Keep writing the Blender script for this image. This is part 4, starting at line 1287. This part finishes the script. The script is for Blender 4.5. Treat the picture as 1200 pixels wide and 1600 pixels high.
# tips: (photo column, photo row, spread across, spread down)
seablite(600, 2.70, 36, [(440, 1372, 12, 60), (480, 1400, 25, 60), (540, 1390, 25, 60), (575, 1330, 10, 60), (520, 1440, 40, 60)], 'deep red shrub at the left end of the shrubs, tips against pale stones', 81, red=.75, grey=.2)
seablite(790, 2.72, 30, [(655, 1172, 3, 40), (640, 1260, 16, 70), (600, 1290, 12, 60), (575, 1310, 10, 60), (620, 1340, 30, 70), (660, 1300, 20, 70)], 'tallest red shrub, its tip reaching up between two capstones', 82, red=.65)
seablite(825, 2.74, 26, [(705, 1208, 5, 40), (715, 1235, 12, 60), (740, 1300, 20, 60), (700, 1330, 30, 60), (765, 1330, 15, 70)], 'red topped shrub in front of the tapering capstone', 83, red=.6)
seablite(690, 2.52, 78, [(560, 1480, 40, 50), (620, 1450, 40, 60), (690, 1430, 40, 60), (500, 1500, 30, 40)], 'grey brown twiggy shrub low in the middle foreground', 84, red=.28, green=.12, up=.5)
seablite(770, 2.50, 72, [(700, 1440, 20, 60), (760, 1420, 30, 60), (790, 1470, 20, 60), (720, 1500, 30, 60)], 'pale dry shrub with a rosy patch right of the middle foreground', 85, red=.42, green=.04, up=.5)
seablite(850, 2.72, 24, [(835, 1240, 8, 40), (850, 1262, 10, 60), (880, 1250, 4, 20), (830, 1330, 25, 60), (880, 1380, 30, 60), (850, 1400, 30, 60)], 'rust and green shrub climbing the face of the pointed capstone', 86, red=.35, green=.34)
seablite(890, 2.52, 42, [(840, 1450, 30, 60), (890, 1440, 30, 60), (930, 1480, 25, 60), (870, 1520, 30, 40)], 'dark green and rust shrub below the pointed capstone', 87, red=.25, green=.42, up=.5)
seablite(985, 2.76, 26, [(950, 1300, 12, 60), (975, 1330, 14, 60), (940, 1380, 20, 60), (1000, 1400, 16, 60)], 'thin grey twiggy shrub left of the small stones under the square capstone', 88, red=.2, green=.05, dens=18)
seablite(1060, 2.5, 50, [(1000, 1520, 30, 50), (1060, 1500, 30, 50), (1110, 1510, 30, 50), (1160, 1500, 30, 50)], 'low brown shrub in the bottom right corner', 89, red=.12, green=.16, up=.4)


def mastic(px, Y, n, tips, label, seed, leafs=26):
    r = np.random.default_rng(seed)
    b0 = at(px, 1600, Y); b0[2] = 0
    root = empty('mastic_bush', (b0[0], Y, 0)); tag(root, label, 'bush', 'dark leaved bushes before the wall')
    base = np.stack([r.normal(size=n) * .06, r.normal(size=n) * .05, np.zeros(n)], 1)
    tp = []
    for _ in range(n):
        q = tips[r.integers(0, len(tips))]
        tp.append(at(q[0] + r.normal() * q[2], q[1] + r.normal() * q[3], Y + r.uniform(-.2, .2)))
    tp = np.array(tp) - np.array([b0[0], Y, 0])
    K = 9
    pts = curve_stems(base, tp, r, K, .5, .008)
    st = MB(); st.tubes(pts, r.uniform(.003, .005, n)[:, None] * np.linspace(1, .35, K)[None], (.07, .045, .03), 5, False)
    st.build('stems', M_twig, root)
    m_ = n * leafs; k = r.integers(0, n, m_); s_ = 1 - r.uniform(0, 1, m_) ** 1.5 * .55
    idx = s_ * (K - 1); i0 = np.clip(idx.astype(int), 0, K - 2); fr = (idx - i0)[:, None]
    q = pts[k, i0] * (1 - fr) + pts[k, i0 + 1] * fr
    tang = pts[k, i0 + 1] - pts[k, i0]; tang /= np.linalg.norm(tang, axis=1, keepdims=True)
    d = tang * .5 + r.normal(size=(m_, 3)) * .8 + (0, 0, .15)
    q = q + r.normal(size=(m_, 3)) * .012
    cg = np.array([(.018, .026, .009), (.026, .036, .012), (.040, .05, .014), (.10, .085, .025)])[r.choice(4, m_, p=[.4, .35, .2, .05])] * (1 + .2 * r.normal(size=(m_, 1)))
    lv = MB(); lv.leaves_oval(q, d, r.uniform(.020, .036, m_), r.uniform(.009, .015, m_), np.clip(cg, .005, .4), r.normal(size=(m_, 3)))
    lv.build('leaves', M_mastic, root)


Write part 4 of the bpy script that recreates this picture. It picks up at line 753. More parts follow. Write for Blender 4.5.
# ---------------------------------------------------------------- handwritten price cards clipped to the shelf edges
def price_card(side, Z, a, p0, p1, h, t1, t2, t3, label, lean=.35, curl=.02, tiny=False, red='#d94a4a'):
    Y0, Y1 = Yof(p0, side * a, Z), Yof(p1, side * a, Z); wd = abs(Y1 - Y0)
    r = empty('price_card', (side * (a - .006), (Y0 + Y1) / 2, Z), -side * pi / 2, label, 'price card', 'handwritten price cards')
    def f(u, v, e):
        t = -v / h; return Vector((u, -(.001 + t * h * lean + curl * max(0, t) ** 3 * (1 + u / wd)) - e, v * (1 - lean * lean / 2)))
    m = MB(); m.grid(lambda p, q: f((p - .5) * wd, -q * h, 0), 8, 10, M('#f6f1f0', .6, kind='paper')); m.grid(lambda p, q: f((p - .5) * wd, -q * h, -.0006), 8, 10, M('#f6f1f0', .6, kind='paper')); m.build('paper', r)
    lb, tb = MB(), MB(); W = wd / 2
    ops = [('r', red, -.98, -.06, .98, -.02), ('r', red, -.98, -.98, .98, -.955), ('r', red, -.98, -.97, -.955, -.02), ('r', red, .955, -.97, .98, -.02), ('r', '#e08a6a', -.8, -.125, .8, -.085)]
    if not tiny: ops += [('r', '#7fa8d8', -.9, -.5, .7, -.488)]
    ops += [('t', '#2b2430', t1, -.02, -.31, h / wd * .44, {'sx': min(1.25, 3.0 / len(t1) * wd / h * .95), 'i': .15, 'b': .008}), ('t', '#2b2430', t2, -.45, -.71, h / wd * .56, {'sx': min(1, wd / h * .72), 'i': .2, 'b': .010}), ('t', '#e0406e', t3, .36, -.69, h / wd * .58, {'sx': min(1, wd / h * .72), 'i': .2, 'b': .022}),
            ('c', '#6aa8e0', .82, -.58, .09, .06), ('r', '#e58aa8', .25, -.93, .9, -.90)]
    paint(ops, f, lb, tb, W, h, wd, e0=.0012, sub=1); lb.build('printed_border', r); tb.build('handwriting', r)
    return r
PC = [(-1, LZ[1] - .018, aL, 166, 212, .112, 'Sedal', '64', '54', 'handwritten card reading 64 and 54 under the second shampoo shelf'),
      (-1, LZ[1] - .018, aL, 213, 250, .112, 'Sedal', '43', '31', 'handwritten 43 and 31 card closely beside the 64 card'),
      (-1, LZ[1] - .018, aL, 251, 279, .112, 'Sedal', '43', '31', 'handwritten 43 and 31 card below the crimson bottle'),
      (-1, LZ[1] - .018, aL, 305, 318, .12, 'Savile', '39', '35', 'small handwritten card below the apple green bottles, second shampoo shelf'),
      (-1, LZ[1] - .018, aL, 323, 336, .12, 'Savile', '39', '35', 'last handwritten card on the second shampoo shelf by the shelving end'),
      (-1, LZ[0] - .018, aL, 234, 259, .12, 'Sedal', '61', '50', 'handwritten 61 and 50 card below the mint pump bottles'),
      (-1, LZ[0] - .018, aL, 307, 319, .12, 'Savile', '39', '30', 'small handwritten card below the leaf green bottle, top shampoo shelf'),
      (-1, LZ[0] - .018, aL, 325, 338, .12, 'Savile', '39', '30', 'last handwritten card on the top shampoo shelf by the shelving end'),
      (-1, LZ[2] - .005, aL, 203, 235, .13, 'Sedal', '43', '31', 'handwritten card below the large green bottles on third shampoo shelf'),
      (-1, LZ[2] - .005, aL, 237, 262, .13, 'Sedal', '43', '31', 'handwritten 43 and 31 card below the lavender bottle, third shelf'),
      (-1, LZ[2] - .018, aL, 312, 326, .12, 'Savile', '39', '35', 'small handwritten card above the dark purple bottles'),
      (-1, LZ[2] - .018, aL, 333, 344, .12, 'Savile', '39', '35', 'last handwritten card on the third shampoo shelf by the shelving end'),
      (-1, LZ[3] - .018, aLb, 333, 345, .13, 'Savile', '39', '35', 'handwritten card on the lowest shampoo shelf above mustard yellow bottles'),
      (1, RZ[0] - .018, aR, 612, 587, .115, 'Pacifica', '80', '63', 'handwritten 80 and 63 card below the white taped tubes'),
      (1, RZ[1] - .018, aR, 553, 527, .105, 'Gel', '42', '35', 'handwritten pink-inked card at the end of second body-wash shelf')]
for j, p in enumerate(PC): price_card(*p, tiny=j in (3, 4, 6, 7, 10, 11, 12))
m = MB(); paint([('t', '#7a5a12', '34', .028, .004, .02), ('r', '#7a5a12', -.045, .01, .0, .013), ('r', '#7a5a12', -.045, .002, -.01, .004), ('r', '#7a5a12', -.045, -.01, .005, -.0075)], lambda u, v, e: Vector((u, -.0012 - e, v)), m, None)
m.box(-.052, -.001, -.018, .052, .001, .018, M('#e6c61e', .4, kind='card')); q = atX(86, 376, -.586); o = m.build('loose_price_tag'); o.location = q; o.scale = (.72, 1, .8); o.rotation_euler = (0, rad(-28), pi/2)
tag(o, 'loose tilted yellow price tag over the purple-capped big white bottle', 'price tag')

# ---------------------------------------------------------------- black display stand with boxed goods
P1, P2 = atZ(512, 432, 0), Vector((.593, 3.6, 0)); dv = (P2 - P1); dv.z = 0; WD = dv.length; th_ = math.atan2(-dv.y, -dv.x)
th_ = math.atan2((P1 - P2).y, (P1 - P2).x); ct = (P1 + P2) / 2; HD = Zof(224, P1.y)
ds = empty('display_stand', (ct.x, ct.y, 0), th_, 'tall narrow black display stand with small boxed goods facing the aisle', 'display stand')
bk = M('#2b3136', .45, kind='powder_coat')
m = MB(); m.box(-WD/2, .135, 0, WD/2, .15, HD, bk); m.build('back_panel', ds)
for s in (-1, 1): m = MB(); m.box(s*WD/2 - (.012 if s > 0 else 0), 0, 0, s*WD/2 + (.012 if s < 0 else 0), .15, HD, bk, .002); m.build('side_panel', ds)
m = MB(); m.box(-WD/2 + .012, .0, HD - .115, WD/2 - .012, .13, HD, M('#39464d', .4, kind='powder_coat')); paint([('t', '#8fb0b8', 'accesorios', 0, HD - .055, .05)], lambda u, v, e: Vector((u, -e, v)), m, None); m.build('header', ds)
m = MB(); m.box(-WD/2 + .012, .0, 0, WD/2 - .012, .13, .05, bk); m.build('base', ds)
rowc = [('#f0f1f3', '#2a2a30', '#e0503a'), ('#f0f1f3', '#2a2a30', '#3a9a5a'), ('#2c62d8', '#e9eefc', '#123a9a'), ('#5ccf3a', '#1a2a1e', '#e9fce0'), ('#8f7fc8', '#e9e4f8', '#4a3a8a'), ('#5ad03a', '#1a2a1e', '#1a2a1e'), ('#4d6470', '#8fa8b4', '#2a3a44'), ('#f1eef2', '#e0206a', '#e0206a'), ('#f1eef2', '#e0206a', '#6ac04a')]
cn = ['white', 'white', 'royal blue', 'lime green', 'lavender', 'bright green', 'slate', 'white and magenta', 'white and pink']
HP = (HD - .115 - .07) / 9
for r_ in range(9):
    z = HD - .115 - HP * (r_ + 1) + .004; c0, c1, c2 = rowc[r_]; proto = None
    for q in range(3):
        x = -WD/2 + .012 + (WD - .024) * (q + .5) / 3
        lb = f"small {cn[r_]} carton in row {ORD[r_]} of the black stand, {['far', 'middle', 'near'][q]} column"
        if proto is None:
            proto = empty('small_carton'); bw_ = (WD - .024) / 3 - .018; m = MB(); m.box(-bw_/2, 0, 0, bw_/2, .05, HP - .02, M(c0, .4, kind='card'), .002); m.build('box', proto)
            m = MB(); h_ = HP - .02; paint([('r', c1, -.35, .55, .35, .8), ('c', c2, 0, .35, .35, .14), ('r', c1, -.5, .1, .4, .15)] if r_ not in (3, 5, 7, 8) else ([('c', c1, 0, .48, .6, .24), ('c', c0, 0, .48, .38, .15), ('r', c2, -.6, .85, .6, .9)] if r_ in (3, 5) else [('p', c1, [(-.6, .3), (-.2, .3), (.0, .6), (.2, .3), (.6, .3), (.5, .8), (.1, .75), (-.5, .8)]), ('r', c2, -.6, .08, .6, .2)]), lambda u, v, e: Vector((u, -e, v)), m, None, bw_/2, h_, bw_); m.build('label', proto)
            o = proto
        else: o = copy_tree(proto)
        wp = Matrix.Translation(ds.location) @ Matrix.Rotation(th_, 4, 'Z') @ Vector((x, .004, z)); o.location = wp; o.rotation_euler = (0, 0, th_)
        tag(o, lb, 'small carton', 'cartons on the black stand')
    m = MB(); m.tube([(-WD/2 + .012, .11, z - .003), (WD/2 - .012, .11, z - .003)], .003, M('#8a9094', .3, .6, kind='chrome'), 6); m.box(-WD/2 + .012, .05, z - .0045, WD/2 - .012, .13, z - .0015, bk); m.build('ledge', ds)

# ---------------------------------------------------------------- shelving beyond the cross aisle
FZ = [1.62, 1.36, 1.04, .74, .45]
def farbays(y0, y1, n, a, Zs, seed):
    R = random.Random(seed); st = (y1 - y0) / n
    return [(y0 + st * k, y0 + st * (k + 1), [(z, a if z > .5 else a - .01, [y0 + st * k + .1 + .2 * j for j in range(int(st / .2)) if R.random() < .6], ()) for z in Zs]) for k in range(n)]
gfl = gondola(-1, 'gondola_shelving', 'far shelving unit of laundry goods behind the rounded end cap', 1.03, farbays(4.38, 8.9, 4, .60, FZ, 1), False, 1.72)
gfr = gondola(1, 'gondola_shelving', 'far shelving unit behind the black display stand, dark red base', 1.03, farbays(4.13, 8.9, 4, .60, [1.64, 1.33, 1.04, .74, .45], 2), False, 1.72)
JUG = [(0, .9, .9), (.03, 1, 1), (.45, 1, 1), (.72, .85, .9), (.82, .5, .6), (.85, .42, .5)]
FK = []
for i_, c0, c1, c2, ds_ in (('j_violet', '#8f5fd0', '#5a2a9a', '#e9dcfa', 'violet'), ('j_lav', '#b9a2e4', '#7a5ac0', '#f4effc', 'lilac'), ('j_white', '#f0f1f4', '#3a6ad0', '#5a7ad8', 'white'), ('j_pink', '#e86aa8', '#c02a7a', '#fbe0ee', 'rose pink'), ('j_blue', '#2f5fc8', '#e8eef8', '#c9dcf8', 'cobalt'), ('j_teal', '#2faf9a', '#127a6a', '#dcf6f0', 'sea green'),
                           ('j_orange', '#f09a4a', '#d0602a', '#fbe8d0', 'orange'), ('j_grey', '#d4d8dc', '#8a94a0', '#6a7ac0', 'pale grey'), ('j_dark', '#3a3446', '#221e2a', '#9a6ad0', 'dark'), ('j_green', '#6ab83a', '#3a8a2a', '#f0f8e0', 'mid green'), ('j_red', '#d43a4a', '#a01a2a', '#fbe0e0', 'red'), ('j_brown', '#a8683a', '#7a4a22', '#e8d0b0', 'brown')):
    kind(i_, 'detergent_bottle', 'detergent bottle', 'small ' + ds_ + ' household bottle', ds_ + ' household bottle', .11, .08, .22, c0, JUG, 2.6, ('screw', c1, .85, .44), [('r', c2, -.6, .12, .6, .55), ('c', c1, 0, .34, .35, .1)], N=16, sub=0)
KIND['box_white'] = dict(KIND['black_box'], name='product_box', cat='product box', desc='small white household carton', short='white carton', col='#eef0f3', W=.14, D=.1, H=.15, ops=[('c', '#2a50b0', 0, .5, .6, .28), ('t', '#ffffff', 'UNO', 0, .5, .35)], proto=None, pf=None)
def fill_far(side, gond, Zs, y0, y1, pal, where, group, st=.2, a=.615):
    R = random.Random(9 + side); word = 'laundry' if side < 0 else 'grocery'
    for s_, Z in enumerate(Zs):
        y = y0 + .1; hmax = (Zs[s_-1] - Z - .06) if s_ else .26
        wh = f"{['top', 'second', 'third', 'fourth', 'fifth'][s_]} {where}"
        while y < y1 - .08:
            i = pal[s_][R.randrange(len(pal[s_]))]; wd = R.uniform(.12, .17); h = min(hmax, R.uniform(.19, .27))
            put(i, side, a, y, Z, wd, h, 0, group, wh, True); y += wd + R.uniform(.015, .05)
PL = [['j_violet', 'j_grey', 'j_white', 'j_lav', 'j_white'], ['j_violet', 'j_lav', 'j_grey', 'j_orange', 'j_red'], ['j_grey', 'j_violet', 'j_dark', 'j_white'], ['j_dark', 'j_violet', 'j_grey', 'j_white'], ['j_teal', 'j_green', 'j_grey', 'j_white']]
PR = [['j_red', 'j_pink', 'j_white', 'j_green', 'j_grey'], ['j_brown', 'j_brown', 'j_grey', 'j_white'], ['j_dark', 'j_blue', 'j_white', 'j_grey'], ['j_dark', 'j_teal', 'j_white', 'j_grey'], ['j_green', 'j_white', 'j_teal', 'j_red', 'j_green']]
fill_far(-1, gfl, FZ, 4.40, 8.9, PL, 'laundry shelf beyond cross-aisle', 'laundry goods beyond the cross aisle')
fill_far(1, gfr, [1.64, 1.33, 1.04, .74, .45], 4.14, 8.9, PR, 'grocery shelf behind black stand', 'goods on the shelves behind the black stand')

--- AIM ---
Select every line above that contains the word "script", and copy it.

--- THE RESPONSE ---
Keep writing the Blender script for this image. This is part 4, starting at line 1287. This part finishes the script. The script is for Blender 4.5. Treat the picture as 1200 pixels wide and 1600 pixels high.
Write part 4 of the bpy script that recreates this picture. It picks up at line 753. More parts follow. Write for Blender 4.5.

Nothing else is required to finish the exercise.